### Goal of the exercise:
Go through each line of the records below and count those with the word "Blender"; give only the total.

### Material provided:
* start *

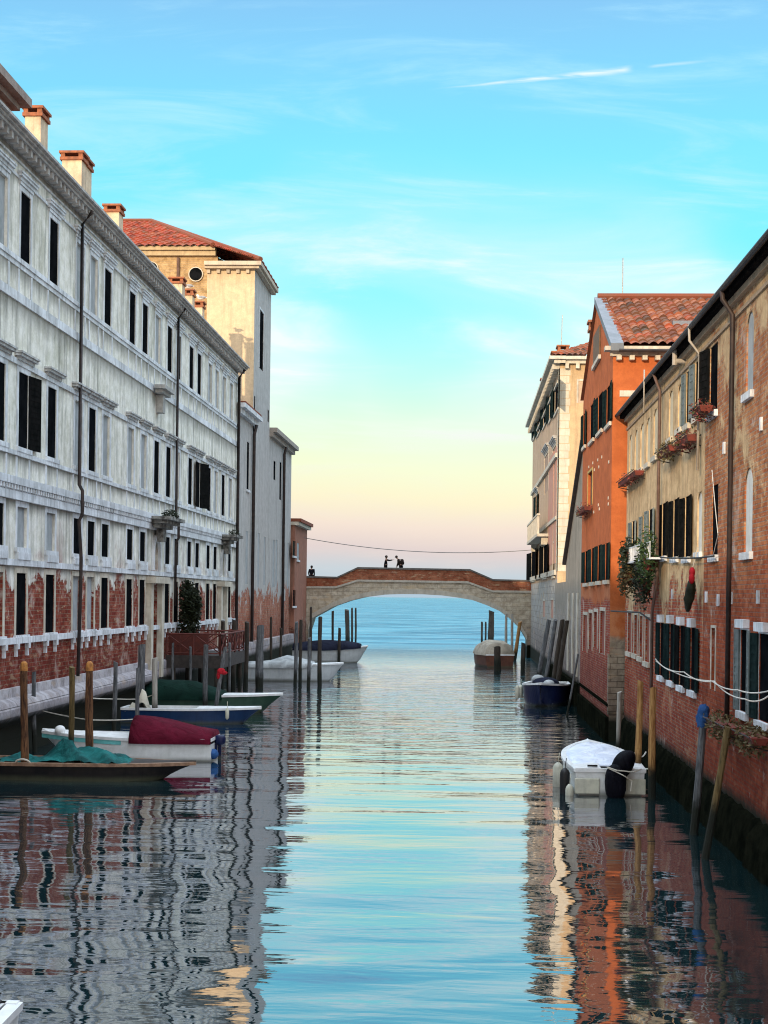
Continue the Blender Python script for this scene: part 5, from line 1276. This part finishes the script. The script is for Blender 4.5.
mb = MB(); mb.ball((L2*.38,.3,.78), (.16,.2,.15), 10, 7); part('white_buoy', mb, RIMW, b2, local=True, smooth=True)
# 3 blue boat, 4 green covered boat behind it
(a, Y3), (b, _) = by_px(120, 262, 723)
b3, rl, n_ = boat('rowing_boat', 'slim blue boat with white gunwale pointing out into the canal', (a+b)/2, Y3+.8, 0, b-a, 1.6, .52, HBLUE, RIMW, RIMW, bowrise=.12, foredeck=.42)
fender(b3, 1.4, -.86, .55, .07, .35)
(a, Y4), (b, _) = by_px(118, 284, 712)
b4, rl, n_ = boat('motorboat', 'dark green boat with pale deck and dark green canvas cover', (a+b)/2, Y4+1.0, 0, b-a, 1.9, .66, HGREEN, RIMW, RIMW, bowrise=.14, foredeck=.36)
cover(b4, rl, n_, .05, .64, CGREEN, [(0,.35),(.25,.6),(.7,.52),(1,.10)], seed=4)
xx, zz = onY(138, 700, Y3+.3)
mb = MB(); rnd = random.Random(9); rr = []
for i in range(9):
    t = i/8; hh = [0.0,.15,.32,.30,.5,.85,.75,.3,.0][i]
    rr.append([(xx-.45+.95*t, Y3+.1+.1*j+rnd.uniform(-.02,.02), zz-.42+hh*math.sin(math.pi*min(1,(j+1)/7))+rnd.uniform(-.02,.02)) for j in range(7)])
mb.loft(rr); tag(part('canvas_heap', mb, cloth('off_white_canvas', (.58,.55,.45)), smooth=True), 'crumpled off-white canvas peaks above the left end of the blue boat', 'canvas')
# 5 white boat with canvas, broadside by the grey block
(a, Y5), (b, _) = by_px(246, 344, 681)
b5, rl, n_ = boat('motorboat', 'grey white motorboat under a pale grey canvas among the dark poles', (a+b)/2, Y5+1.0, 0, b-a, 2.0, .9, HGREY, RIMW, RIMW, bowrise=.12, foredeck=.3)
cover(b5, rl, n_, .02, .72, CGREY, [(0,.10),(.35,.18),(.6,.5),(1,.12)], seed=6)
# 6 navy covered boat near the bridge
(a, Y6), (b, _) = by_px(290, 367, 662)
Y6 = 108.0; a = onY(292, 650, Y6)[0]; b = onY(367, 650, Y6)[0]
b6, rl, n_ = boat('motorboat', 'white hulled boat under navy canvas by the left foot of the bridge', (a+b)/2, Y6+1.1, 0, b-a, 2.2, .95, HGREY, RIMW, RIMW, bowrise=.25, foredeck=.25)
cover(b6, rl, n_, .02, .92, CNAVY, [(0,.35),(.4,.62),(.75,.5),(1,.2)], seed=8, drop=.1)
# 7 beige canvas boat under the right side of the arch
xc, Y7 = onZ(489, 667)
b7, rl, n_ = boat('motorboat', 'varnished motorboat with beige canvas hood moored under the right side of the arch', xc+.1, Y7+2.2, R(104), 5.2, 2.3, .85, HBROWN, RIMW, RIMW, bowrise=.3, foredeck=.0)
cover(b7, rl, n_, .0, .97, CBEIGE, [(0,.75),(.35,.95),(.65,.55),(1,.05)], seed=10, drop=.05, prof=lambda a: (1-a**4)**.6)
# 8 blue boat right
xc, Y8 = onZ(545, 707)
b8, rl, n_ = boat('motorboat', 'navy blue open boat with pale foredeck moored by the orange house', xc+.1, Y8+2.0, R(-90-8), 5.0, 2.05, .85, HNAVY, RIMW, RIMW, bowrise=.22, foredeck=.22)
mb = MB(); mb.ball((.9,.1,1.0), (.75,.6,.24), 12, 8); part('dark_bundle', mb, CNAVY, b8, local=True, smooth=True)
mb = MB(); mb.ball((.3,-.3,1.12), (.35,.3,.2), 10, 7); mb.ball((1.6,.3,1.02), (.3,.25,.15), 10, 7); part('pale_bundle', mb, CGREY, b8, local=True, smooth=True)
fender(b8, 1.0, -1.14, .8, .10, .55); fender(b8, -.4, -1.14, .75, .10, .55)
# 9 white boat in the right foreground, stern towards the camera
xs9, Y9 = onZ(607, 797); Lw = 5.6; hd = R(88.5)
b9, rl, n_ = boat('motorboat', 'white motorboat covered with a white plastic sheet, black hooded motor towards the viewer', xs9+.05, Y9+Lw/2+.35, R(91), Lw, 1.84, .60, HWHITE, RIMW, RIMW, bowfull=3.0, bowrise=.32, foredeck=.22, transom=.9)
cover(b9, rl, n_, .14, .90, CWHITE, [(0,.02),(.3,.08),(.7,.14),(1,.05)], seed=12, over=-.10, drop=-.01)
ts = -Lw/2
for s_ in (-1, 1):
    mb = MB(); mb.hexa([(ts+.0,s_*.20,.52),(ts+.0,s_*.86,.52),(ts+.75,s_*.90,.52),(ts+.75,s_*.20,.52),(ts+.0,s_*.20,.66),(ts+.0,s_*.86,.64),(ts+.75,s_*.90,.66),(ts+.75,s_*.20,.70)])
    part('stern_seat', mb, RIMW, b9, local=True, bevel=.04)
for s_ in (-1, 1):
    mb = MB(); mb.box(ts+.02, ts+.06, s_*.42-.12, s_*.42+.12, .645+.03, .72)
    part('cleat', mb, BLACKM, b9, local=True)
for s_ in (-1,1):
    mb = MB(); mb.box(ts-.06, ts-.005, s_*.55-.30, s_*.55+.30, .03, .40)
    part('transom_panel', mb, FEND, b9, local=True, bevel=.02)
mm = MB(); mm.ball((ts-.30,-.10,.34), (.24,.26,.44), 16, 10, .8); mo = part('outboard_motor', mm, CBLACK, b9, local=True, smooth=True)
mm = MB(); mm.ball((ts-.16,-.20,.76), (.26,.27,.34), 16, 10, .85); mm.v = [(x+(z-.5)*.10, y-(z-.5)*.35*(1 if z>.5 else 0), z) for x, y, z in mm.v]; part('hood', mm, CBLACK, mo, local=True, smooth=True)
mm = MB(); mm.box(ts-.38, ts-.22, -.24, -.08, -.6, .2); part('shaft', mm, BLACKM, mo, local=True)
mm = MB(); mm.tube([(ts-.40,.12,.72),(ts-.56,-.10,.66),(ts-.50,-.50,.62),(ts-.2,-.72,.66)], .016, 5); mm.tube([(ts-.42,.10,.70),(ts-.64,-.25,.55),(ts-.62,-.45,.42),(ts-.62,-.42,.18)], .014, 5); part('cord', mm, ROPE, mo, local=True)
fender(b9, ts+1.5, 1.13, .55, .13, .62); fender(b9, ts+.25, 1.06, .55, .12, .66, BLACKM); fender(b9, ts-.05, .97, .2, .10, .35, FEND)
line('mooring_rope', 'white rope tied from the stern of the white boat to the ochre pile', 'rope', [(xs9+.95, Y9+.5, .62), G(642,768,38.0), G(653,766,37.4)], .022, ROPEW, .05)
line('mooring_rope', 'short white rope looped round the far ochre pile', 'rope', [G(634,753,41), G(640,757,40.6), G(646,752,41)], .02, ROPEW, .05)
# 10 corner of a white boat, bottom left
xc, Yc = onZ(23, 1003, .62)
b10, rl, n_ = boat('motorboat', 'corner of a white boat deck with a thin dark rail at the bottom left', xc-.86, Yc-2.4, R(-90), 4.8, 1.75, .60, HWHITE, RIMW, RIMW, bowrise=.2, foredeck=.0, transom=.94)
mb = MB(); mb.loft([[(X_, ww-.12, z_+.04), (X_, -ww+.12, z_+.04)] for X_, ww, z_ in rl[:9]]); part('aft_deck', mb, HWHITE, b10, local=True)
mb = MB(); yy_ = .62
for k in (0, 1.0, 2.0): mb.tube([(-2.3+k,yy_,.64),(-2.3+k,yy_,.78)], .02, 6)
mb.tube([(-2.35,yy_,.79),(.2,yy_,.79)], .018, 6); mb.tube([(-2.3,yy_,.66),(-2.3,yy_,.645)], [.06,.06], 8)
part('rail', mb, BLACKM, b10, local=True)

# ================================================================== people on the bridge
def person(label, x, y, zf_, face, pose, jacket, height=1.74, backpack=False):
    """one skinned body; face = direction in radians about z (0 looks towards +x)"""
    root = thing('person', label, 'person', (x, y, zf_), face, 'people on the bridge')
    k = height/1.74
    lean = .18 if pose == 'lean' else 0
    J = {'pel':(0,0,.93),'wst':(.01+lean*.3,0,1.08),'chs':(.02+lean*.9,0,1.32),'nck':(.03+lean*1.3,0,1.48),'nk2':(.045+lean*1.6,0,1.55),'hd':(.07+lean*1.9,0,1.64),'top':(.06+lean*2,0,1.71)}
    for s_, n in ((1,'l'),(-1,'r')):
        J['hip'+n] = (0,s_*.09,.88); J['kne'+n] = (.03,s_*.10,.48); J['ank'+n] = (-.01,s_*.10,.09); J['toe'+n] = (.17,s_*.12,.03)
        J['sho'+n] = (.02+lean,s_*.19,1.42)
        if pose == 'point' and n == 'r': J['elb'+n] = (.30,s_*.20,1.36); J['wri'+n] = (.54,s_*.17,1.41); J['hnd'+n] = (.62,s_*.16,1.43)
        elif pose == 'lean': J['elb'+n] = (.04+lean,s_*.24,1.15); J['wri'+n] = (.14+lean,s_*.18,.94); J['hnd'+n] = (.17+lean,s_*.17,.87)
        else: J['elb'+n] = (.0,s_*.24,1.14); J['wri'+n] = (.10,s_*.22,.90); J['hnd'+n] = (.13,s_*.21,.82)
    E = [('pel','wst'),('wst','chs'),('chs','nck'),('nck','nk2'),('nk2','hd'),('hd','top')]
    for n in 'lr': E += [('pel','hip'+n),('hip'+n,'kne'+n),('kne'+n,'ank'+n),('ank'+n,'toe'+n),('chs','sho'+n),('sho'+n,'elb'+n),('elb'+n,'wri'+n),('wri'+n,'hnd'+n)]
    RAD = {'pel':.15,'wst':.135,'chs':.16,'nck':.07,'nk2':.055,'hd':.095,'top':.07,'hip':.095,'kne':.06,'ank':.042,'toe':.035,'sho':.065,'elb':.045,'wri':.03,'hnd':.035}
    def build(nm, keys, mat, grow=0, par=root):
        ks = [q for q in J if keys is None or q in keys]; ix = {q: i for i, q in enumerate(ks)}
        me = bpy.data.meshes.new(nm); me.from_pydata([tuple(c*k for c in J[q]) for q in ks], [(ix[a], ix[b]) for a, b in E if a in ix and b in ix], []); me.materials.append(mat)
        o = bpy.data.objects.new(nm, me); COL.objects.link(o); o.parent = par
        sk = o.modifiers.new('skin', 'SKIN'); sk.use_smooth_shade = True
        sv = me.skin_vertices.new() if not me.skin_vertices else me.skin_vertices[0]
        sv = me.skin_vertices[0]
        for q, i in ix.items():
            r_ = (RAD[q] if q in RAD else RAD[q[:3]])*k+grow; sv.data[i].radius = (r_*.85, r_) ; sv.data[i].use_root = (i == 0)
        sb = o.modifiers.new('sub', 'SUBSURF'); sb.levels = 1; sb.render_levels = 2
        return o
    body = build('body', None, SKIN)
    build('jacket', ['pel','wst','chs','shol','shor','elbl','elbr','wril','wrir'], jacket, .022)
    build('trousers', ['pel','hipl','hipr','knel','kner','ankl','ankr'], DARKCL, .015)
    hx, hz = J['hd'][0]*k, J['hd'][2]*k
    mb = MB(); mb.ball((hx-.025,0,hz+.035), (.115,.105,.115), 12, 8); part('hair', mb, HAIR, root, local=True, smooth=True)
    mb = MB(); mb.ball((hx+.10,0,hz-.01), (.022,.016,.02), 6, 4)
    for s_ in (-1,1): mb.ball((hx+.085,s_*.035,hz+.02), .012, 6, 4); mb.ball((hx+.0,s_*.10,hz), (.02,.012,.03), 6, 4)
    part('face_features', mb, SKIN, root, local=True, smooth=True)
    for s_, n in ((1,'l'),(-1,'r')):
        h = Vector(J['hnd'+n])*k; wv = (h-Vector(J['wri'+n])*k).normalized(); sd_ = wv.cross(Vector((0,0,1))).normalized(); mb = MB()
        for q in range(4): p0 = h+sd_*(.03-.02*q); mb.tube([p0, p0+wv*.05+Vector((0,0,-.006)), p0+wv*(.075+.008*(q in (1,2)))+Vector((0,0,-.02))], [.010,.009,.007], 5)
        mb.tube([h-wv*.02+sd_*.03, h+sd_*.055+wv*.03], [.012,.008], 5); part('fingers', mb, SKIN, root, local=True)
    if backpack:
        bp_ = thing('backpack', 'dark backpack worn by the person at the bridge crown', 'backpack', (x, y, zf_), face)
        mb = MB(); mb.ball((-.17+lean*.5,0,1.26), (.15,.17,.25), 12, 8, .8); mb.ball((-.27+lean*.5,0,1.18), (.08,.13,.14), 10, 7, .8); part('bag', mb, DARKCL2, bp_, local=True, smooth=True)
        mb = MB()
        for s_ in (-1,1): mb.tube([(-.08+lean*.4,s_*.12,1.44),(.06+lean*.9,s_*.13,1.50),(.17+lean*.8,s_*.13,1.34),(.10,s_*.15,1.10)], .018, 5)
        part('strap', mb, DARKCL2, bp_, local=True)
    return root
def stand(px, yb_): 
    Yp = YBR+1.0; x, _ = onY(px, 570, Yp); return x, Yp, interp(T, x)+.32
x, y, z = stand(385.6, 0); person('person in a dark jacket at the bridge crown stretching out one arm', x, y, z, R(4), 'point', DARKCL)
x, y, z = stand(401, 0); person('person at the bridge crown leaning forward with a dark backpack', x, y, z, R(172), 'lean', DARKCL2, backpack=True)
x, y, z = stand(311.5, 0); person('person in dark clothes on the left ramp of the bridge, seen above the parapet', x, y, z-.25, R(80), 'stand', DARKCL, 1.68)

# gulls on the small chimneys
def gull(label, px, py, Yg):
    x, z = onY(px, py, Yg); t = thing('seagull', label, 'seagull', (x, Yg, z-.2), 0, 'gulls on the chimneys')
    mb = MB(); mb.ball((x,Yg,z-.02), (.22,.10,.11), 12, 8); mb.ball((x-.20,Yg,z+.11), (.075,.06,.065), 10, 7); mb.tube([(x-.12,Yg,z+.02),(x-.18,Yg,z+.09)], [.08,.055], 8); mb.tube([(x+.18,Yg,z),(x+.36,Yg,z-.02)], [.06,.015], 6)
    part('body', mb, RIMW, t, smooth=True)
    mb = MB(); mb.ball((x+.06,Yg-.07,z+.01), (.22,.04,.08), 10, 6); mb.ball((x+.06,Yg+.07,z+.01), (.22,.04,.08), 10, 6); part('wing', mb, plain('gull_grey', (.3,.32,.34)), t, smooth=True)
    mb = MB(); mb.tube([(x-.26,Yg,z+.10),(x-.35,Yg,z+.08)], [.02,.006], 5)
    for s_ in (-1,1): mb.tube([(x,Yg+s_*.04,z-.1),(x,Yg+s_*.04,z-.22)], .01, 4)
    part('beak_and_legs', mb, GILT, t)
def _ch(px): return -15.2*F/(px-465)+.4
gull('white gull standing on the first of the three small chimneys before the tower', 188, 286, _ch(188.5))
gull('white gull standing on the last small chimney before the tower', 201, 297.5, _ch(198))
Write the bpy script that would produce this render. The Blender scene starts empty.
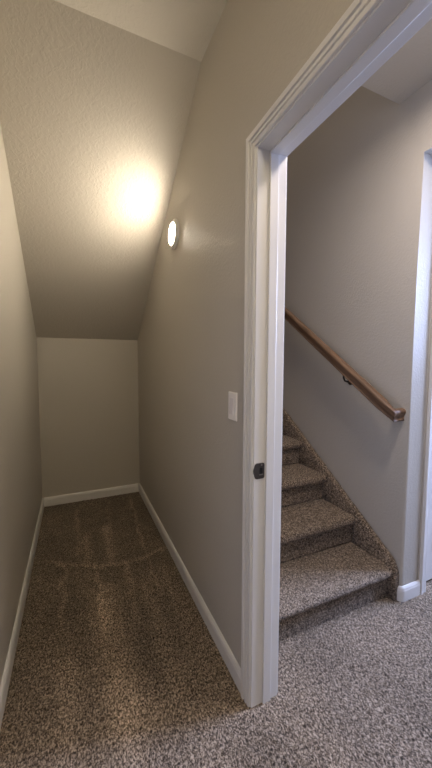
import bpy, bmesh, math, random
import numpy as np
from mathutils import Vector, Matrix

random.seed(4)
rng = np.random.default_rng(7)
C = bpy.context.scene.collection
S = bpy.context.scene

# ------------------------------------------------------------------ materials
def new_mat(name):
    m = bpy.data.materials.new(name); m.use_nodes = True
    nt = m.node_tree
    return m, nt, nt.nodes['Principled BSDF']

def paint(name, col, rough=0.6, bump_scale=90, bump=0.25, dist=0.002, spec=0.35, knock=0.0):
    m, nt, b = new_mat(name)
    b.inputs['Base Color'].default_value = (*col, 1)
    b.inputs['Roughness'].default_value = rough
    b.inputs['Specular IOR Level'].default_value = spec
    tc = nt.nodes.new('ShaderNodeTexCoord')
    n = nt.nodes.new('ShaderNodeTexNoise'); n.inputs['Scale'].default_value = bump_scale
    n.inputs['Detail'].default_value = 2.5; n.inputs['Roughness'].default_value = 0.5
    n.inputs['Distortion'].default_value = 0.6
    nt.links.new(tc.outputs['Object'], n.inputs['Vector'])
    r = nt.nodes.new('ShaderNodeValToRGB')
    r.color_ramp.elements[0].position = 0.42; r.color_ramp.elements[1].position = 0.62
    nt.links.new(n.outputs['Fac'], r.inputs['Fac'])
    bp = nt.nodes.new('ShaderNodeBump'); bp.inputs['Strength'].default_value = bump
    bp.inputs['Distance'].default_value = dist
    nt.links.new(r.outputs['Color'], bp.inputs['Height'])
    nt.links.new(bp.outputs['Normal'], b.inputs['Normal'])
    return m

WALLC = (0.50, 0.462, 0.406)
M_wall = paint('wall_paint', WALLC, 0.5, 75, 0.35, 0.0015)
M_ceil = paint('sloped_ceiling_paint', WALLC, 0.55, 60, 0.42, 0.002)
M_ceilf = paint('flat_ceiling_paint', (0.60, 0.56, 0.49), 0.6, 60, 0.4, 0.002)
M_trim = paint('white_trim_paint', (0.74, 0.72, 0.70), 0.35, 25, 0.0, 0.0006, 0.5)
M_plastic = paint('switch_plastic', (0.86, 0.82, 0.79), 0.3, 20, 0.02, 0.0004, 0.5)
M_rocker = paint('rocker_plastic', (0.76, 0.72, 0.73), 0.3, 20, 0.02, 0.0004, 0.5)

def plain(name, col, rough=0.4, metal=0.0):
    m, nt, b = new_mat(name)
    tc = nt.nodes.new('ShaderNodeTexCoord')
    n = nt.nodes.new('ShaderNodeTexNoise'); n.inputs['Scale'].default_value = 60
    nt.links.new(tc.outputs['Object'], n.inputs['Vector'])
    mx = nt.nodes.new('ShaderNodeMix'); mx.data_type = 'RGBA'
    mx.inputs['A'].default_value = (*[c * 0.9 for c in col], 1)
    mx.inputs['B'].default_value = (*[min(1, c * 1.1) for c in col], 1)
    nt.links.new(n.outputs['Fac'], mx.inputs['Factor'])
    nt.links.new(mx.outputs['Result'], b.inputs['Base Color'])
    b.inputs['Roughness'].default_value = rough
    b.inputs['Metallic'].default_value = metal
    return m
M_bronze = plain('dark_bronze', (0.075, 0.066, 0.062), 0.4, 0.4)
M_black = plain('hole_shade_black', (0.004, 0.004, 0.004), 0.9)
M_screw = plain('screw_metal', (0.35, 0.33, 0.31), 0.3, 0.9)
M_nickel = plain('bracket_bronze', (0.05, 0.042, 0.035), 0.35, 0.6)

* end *

### Solution to this exercise:
2